Blackjacks Fall Into Gas Trap
The super-modern Tu-160 and Tu-95, known in the West as Blackjack and Bear, respectively, will share the destiny of the Moskva missile cruiser, which has been under repair for several years at a Mykolayiv shipyard. Russia owes the shipbuilders about $10 million for its repair, but Russian Prime Minister Sergei Stepashin, who visited Kyiv the week before last, and Leonid Kuchma suddenly found a Solomonic decision during the course of their talks. The debt for the ship was canceled as payment for Ukraine's overall fuel debts to Russia.
Ukraine's strategic bombers also fell into the gas trap. As we learned from the Cabinet of Ministers, the leading role in the future talks with Russia about the terms of aircraft transfer will be played by entrepreneurs rather than the military, above all representatives of the Naftohaz Ukrayiny state-run enterprise headed by Ihor Bakai.
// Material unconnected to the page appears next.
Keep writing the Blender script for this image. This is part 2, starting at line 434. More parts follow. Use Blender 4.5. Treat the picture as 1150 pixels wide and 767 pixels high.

The exchange of airplanes for natural gas debts is most satisfactory for Russia, because this is the cheapest option for Moscow. During the six years of wrangling, Kyiv would only cut the price, and Moscow would only say the bombers were unfit for service. By so doing, the Russians lowered the price from $75 to $25 million dollars apiece, and then altogether refused to buy them and rejected the options proposed by the Ukrainian military: to receive from Russia, in exchange for the bombers, some military cargo planes and spare parts for fighters. Now Moscow is getting a sweetheart deal.
Boris Yeltsin signed a document on June 12, which coordinates the problem
of Tu-160 and Tu-95 transfer with the Ukrainian side. Considering
Kyiv's pliableness toward Moscow in all matters in the context of Ukraine's
coming presidential elections, the only formalities were left. According
to the Commanding Officer of Russia's 37th Air Army General Mikhail Oparin,
who is to take over the Ukrainian planes, this step will greatly reinforce
the capacity of the Russian long-range aviation. This month Russia conducted
the West-99 exercise involving the Russian Air Force Tu-160s and Tu-95s
which could fly as far as Britain and Iceland. Experts claim that Russia
showed with this exercise that it is still capable of delivering a nuclear
strike on US territory with air-launched cruise missiles. Earlier, the
US offered Ukraine $9 million to destroy the bombers.